¿En realidad valen la pena Pollock, Dalí, Picasso, Warhol o Kandinski? Más allá del peso que le ha sido conferido a sus nombres y a su obra innegablemente innovadora, es necesario que nos detengamos a pensar en todas las veces que los hemos elogiado o hecho filas para ver reproducciones de sus cuadros. Ver a tantas personas formadas afuera de un museo —lo cual de por sí ya es un fenómeno extraño— nos hace pensar si de verdad los comprendemos o simplemente asistimos a esas exposiciones para asumir la insufrible “posición de museo”: brazos cruzados, mirada fija y una inocente pero lapidaria mano que toca la barbilla como si anunciara que por fin ha entendido la pieza.
Lo cierto es que más allá de su autor, técnica o concepto, determinar si un trabajo vale o no la pena está muy lejos de ser nuestra responsabilidad. En su momento la crítica fue cruel con algunos de ellos; sólo fue el tiempo quien pudo reivindicar sus nombres y posicionarlos como los grandes hitos artísticos que conocemos hoy. Porque aceptémoslo, lejos de entender —completamente o a medias— todo lo que su obra representa, lo único que queremos de ellos es una fotografía de sus cuadros o el simple lujo de poder decir que estuvimos ahí junto con una bien cuidada selección de sus mejores trabajos.
En efecto, el arte en nuestros días ha caído en una lamentable calidad de indicador de estatus, y es que probablemente nunca nos cansaremos de recordar las exposiciones de Yayoi Kusama tanto en México como alrededor del mundo. Desde las multitudes que se reunieron afuera del Museo Tamayo en 2014, hasta la calabaza destruída en el Museo Hirshborn de Estados Unidos, todo fue una cuestión de selfie; esa imagen digital que, en términos simbólicos, está al mismo nivel que poder pagar 10 mil dólares por una pintura hecha por, ¿Britney Spears?
El 13 de octubre, Britney compartió en Instagram un video de ella pintando algunas flores bajo el lema «A veces sólo tienes que jugar», decidió donar su complejo (¿?) cuadro a una subasta realizada para recaudar fondos destinados a ayudar a las familias de las víctimas en el tiroteo del 1 de octubre en Las Vegas, donde alrededor de 500 personas resultaron heridas y otras 58 perdieron la vida.

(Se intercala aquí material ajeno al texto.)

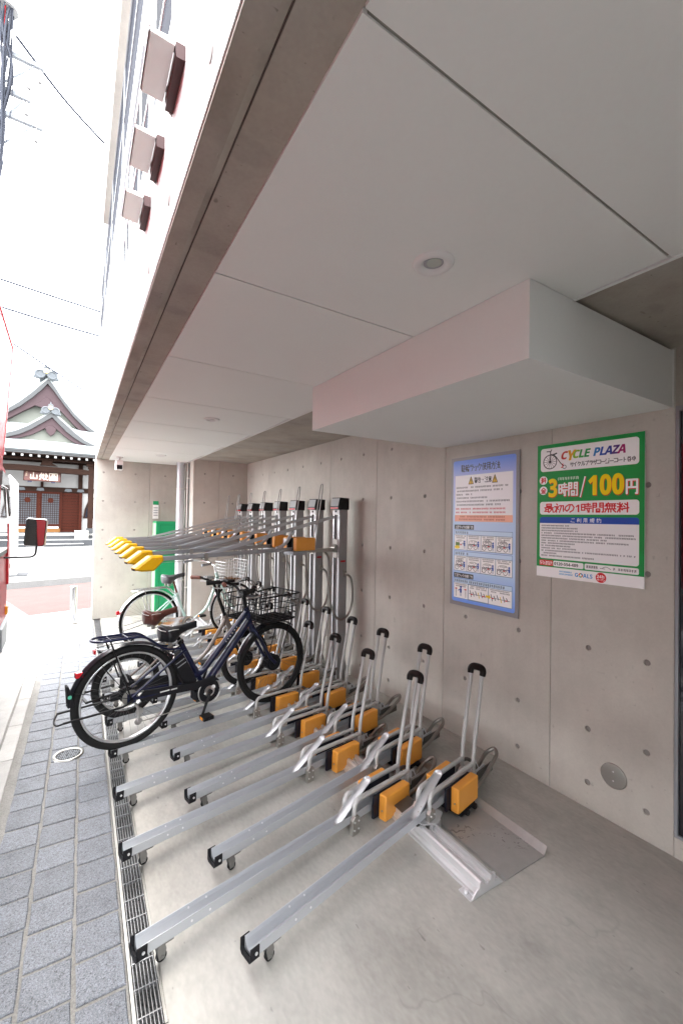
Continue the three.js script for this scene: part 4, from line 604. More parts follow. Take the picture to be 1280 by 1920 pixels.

Al final, fue el escritor y reportero Robin Leach quien decidió pagar por llevarse a casa el cuadro que Britney realizó en su jardín mientras escuchaba la “Sonata para piano no.11” de Mozart.
Pero la pregunta que sigue en el aire es si en verdad valió la pena comprar este cuadro. Probablemente tendría muchísima validez pegado con un imán en el refrigerador de tu madre, si es que hubiese sido pintado por tu hermanito; esto si nos guiamos por la técnica empleada por la cantante. No obstante, la importancia del cuadro no está en la imagen per se, sino en el nombre que aparece en el certificado de autenticidad que avala este trabajo de una tarde. El simple hecho de tener el nombre Britney Jean Spears es lo que hace valer cada centavo que Leach pagó por la pintura.
Si bien es cierto que la crítica ha respaldado y aplaudido urinales, un OXXO y cajas de zapatos vacías, también es un hecho que hoy se están jalando de los pelos y arremetiendo en contra de cualquiera que haya tenido algo que ver con la subasta. Sin embargo, si algo de piedad les queda en sus corazones llenos de discursos esnobistas, sabrán darle una oportunidad a esas deformes flores que, aunque el único arte que tienen es hacer que alguien pague 10 mil dólares por ellas, algún significado importante podrán tener pasados algunos años.